How I felt as I took a look at my Class of 1974.
I read an add that said “Connect with old classmates” and I thought it would be neat to see what everyone has done with their life. I wondered if, or how kids changed, and if so, what did they change into.
I wondered if the ones that thought they were so cool, still thought the same thing? Did, or do they still think their so much better than the others? And what about the ones that thought they were never good enough? Surely they realized that was never the case.
So I connect. Wouldn’t you know it, I felt that I was back in school, I was one of the unpopular ones and couldn’t believe the same old feelings came back to haunt me. After I read so many of my classmates names, I got excited that they too were checking this Classmate thing out, and finally after all these years, we could forget the past and say, “Hey there, remember me?” “See, after all these years you must admit your no better or worse then I was then, or am now. We’re just people now, like we were kids back then. Good looks and parents money really had nothing to do with what we were, or are, inside.
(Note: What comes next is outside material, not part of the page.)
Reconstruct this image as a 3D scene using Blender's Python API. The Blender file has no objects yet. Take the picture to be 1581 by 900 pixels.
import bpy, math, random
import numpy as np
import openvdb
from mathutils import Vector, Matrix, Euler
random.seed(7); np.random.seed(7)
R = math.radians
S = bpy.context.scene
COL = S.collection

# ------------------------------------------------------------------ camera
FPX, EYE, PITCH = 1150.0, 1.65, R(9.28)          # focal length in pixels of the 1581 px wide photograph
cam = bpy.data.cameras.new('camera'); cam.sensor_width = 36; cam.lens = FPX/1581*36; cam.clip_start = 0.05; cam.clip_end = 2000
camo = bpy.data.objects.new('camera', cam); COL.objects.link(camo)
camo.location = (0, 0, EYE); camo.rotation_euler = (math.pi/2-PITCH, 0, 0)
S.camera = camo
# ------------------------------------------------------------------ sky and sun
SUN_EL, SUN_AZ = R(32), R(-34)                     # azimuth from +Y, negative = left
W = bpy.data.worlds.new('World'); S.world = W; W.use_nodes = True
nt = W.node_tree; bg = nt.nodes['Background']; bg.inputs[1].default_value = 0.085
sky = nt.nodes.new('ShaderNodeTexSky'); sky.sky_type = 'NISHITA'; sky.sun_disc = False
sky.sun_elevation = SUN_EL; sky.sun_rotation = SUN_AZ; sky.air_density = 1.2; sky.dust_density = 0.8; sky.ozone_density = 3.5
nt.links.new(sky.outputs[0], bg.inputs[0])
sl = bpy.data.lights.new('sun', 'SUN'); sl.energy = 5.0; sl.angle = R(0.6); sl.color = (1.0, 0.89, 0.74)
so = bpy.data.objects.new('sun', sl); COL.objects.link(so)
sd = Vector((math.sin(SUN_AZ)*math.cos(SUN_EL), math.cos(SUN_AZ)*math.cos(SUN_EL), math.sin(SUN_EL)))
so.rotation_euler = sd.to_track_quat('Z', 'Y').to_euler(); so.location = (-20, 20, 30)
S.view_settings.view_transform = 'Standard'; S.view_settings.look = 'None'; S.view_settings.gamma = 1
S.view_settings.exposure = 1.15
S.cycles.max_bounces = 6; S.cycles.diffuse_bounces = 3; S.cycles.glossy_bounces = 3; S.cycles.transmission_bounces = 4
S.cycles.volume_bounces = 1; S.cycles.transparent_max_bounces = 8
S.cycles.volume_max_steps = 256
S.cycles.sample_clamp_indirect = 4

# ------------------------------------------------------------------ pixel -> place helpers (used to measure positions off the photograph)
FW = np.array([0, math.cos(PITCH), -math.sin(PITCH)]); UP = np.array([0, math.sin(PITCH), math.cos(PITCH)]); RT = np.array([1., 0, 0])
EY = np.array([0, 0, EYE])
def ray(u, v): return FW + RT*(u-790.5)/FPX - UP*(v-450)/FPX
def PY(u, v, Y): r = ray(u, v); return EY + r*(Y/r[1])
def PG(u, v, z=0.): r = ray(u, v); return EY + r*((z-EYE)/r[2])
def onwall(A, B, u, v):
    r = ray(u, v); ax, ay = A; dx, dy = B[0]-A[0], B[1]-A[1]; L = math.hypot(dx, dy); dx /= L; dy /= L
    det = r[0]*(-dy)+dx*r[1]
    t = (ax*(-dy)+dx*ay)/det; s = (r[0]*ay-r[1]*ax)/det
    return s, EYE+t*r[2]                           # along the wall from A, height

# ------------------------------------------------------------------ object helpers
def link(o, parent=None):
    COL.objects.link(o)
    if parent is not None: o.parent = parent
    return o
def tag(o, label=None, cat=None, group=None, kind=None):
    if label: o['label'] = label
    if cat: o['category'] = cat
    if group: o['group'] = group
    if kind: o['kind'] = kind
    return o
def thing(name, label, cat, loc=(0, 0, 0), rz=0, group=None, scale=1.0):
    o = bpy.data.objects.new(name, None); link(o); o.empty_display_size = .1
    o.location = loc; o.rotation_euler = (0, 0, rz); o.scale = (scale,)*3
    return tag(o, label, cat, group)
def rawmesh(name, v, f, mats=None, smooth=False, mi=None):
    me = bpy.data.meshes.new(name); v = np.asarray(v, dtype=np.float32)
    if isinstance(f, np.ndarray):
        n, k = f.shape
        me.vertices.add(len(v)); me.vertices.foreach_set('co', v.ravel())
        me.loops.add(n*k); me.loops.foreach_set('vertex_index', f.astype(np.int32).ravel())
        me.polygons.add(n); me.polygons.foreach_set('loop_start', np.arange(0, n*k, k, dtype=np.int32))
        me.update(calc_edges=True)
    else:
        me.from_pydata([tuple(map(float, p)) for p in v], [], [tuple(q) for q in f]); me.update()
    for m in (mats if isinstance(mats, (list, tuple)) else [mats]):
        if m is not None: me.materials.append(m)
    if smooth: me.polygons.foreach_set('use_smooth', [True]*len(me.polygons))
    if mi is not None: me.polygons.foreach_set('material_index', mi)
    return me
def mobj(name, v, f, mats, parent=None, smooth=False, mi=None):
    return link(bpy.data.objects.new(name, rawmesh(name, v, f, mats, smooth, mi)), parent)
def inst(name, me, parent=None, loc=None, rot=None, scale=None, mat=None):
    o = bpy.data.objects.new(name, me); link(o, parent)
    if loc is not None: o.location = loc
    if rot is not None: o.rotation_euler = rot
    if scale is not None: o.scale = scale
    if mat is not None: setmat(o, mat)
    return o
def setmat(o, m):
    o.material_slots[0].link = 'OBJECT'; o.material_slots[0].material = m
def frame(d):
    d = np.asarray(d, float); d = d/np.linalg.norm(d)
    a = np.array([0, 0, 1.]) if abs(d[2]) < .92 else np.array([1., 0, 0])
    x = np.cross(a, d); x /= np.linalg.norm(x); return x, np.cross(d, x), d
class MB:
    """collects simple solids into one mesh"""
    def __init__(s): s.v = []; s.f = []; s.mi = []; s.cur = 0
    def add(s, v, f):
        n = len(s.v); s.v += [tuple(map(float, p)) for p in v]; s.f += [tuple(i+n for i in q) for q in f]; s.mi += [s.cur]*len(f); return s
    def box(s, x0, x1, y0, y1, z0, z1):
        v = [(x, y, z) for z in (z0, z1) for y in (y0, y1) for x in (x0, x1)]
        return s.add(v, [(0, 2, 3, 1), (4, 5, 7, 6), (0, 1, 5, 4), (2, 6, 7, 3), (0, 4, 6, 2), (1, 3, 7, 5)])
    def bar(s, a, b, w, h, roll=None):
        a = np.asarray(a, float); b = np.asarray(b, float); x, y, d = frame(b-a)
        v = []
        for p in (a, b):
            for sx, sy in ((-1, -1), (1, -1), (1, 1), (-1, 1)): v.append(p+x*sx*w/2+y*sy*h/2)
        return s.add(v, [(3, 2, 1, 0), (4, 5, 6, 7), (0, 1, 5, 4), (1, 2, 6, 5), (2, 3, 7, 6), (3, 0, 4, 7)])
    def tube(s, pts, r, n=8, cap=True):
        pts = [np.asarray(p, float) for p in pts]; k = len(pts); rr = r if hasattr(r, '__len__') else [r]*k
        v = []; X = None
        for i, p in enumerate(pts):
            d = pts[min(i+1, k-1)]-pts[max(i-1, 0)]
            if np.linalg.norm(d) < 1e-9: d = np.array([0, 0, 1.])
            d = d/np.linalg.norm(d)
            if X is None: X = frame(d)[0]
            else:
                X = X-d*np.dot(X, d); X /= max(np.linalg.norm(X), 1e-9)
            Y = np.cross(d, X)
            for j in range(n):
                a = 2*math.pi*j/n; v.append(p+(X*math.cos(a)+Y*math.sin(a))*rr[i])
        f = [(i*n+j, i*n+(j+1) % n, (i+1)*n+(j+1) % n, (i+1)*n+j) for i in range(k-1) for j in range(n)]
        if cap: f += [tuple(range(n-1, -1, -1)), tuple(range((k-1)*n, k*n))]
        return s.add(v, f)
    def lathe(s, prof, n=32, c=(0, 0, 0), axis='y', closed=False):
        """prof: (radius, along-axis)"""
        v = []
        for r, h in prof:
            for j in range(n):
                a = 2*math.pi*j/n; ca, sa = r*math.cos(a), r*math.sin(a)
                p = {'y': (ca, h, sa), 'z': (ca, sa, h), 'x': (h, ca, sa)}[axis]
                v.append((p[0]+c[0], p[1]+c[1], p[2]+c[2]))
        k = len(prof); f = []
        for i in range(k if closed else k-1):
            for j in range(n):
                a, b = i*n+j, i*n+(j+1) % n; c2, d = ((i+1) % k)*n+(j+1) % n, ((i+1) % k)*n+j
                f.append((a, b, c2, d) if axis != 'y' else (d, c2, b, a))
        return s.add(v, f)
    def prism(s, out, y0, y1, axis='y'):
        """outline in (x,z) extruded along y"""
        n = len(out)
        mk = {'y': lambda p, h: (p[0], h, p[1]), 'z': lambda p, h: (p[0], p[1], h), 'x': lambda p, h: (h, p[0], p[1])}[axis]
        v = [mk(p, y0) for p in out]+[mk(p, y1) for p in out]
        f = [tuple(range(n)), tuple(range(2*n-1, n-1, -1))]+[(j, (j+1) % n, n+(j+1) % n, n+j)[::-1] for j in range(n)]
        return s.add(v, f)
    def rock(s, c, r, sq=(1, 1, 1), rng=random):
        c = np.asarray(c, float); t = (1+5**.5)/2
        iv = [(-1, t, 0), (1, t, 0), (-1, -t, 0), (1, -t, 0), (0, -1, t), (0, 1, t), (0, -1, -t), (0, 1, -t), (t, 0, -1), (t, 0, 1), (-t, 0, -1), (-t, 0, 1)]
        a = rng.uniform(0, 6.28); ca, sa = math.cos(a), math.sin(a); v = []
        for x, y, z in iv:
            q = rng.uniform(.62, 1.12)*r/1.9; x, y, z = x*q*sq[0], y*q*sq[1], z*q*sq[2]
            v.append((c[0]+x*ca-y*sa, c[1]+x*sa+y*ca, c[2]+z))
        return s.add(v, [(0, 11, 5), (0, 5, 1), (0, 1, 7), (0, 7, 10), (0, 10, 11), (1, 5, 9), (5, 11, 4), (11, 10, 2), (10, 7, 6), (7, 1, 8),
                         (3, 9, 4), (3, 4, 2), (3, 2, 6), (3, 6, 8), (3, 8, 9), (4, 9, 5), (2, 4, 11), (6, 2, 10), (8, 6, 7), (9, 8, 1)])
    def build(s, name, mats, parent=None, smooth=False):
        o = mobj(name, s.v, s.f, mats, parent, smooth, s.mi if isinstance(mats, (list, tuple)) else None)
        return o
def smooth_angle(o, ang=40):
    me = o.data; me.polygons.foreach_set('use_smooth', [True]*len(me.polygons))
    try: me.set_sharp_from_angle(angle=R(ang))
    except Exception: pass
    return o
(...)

I started checking out their profiles and even left a few of them a note. To my surprise only the ones that were my friend back then replyed. After all these years, these kids that truly hurt other kids by laughing at them, or making fun of them, still, still think they are better then me. Still wont come off the cloud they have been riding for all these years.
How can this be? I mean, after a few years out of high school, I realized that I was so much more than what these kids made me feel like. It took some time and practice to come to understand that how I was made to feel in school, was not what it seemed. Today, I could look any of those kids in the eye and say, “Sticks and stones might break my bones, but what you have to say will never again hurt me.” Its too bad we couldn’t convince ourselves that back then, when it really mattered.
While in school, I was hurt a lot. Kids are so mean, and can cause so much hurt. Unneeded hurt. I know that the ones that caused this pain still remember what they did and said. Today, I could look them all in their eyes and say,” You know what? The pain that you caused me is gone now, and I forgive you for that. I have come a long ways from those days. If anything I should thank you for making me a much better person. I can relate to the young as well as the old, and would never do what was done unto me. If anything, the way I was made to feel in school, has made me stop and think before I speak, as to not hurt someones feelings, and if by chance I have hurt someones feelings, I am quick to apologize for it.
I, also will go out of my way to make someone who might think they are less fortunate than myself, feel and know that we are the same. That it doesn’t matter if your clothes are cleaner or dirtier than mine, it doesn’t matter if I have more or less money than them, or their house is bigger and better than mine. It really doesn’t matter, none of that matters. What matters is we are human, we are made of the same things, what should matter, is that we all should be as one. And that is how it should be.
So to the class of 1974 I say 3 cheers to us all. I hope each and everyone of you have learned through your mistakes, I pray that you teach your children the things that were not taught to you, but that you learned right from wrong by growing up with these problems. I also pray that each one of us have learned that we are no better than the next. And to always try to do your best in helping others that need us. To laugh with others, no at others. To care for others, instead of just ourselves. To not trip someone, but to catch someone if they should trip. To have your child or grandchild do what ever they can to make other classmates feel they are just as important as themselves. And when they become an adult, they can look back at their school years and be proud that they were what they were, as they are today. Wonderful human beings.